Provided information —

____

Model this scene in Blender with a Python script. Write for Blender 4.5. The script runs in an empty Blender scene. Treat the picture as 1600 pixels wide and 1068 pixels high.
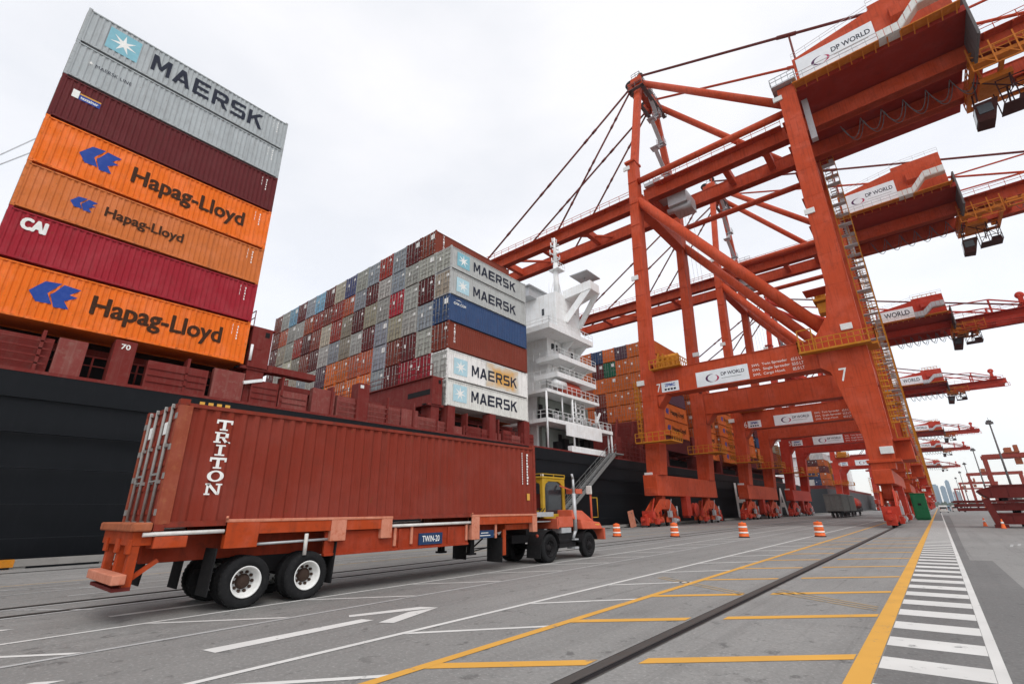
import bpy, bmesh, math, random
from mathutils import Vector, Matrix
random.seed(7)
R = math.radians
C = bpy.context.scene
COL = C.collection

# ------------------------------------------------------------------ camera
CAM_H = 1.85
cam_d = bpy.data.cameras.new('camera'); cam = bpy.data.objects.new('camera', cam_d); COL.objects.link(cam)
yw, pt, rl = 0.701578509, 0.342817163, -0.0114534354
fw = Vector((-math.sin(yw) * math.cos(pt), math.cos(yw) * math.cos(pt), math.sin(pt)))
ri = Vector((math.cos(yw), math.sin(yw), 0)); up = ri.cross(fw)
r2 = math.cos(rl) * ri + math.sin(rl) * up; u2 = -math.sin(rl) * ri + math.cos(rl) * up
m = Matrix((r2, u2, -fw)).transposed().to_4x4(); m.translation = (0, 0, CAM_H)
cam.matrix_world = m
cam_d.sensor_width = 36.0; cam_d.sensor_fit = 'HORIZONTAL'; cam_d.lens = 36.0 * 739.75 / 1600
cam_d.clip_start = 0.05; cam_d.clip_end = 30000
C.camera = cam

# ------------------------------------------------------------------ sky, sun, exposure
w = bpy.data.worlds.new('World'); C.world = w; w.use_nodes = True
nt = w.node_tree; nt.nodes.clear()
out = nt.nodes.new('ShaderNodeOutputWorld')
sky = nt.nodes.new('ShaderNodeTexSky'); sky.sky_type = 'NISHITA'; sky.sun_disc = False
SUN_EL, SUN_AZ = 52, 118            # degrees; azimuth measured clockwise from +Y
sky.sun_elevation = R(SUN_EL); sky.sun_rotation = R(SUN_AZ)
bg1 = nt.nodes.new('ShaderNodeBackground'); bg1.inputs[1].default_value = 0.05
nt.links.new(sky.outputs[0], bg1.inputs[0])
tc = nt.nodes.new('ShaderNodeTexCoord')
mp = nt.nodes.new('ShaderNodeMapping'); mp.inputs['Scale'].default_value = (1.0, 1.0, 2.6)
nz = nt.nodes.new('ShaderNodeTexNoise'); nz.inputs['Scale'].default_value = 1.7; nz.inputs['Detail'].default_value = 6
nz.inputs['Roughness'].default_value = 0.5
cr = nt.nodes.new('ShaderNodeValToRGB')
cr.color_ramp.elements[0].position = 0.40; cr.color_ramp.elements[0].color = (0.86, 0.855, 0.855, 1)
cr.color_ramp.elements[1].position = 0.62; cr.color_ramp.elements[1].color = (1.0, 0.975, 0.955, 1)
bg2 = nt.nodes.new('ShaderNodeBackground'); bg2.inputs[1].default_value = 0.965
add = nt.nodes.new('ShaderNodeAddShader')
nt.links.new(tc.outputs['Generated'], mp.inputs[0]); nt.links.new(mp.outputs[0], nz.inputs[0])
nt.links.new(nz.outputs[0], cr.inputs[0]); nt.links.new(cr.outputs[0], bg2.inputs[0])
nt.links.new(bg1.outputs[0], add.inputs[0]); nt.links.new(bg2.outputs[0], add.inputs[1]); nt.links.new(add.outputs[0], out.inputs[0])
sd = bpy.data.lights.new('sun', 'SUN'); sd.energy = 1.5; sd.angle = R(35); sd.color = (1.0, 0.965, 0.92)
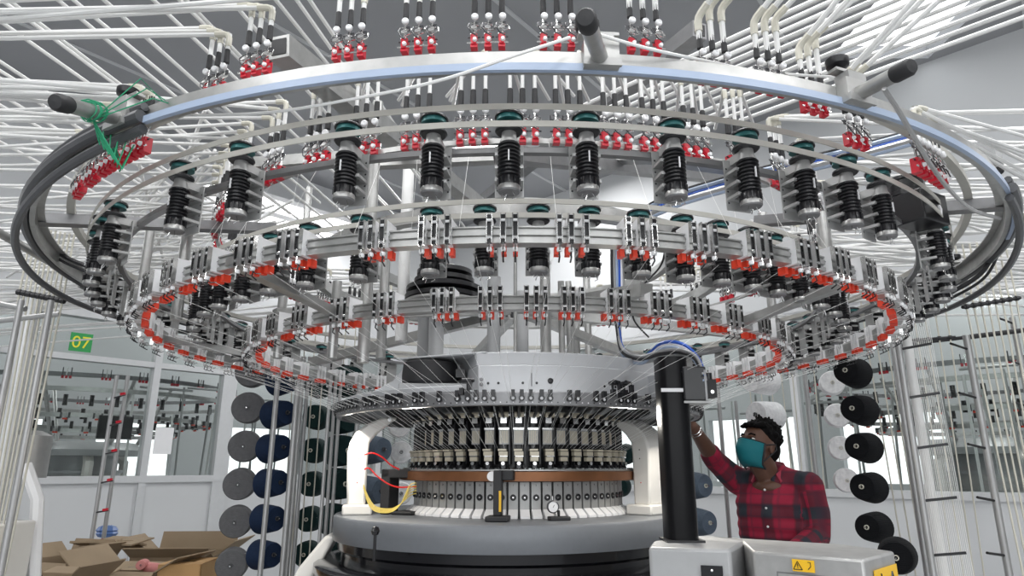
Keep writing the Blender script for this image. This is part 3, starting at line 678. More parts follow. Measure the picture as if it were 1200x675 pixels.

____

Given instruction —
Starting at the first line of the material, output exactly the lines up to and including the one with "COL = C.collection". Do not include the pictures.

Answer to this exercise —
Model this scene in Blender with a Python script. Write for Blender 4.5. The script runs in an empty Blender scene. Treat the picture as 1600 pixels wide and 1068 pixels high.
import bpy, bmesh, math, random
from mathutils import Vector, Matrix
random.seed(7)
R = math.radians
C = bpy.context.scene
COL = C.collection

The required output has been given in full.